Think about the last time you went shopping – where did you go?

My favorite place to shop, for example, is about 20 minutes from my house. After I park my car and walk into the store, I’ve committed maybe 30 minutes of my time to the shopping experience.

Once inside, I generally walk around the store counterclockwise. I look high and low, feeling fabrics, examining products and “hunting” for the items I want to buy. If I go without a specific need in mind, I generally end up buying the coolest, newest item that catches my eye. I also see many people wandering around just looking to buy something.

They have a perceived need; it’s just not clearly defined.

 

Hunter-gatherer instincts go beyond the bounds of brick-and-mortar

For an example, I need a new pair of jeans. As I walk over to the men’s department, I scan up and down. Retailers have a knack for placing impulse buying items where people will normally look. By the time I get to the jeans area, I may have invested 45 minutes in my quest to buy a pair of Levi 550 jeans.

When I arrive at my goal, I find out they have one pair of 550s that are the correct size, but they are perhaps too faded, or too dark or otherwise not quite right.

Now I have a decision to make and a few options: go to another store and search there, go home without any jeans, or buy the jeans that are there.

In this case, I buy the jeans and head home happy, having spent a total of about 90 minutes in total.

Now, what happens when I go hunting online?

My trip is likely going to begin with a search engine, where I enter “Levi’s 550 jeans” in the search bar and 324,000 listings are shown in to me in about 0.45 seconds – a little faster than my trip to the store.

As I scan the different listings, I see Levi’s, Amazon, J.C. Penney and Kohl’s.

So I click on Levi’s first, and it has my 550s front and center. But for some reason, before I can shop with the  company, it wants my email address first. 

 

Now don’t get me wrong here, Levi’s is taking some interesting and creative approaches to engage customers, as one of my colleagues recently shared.

But in this particular instance, the experience is not so welcoming as the perceived cost for hunting here is rather high right off the bat, so I immediately back out and search elsewhere.

 

When the hunt is overwhelming, choice becomes paralyzing

Amazon is next. Now I must admit, I am not a regular shopper on Amazon, so I’m a little overwhelmed by all of my choices. All I want is a pair of jeans.

 

One more click and I am back out again.

Although my lack of Amazon savvy is no fault of the company, I like this example because it highlights the paradox of consumer choice: While consumers want choices, having too many options can lead to indecision.

So the challenge in building a fantastic customer experience is in finding the right balance of options to make consumer choices easier whilst plentiful.

 

When you’re loaded for bear, nothing else will do

My next stop was J.C. Penney and although the hunting here is a little less overwhelming, there was one interesting thing I noticed.

 

In this shopping experience, I was offered alternatives to the Levi’s I wanted first, which made me a little confused and uncomfortable.
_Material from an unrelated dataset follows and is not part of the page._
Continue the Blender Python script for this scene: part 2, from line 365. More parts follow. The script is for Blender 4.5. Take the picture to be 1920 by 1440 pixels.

To play the devil’s advocate here, the research manager in me think’s it’s absolutely plausible that J.C. Penney’s could be doing some testing, you just never really know.

Ultimately, the distraction I experienced here prevented me from moving towards the ultimate “yes” and here’s why.

The psychological investment required to discern between my perceived need for Levi’s and the alternatives offered was much higher than I expected.

So I backed out and continued hunting.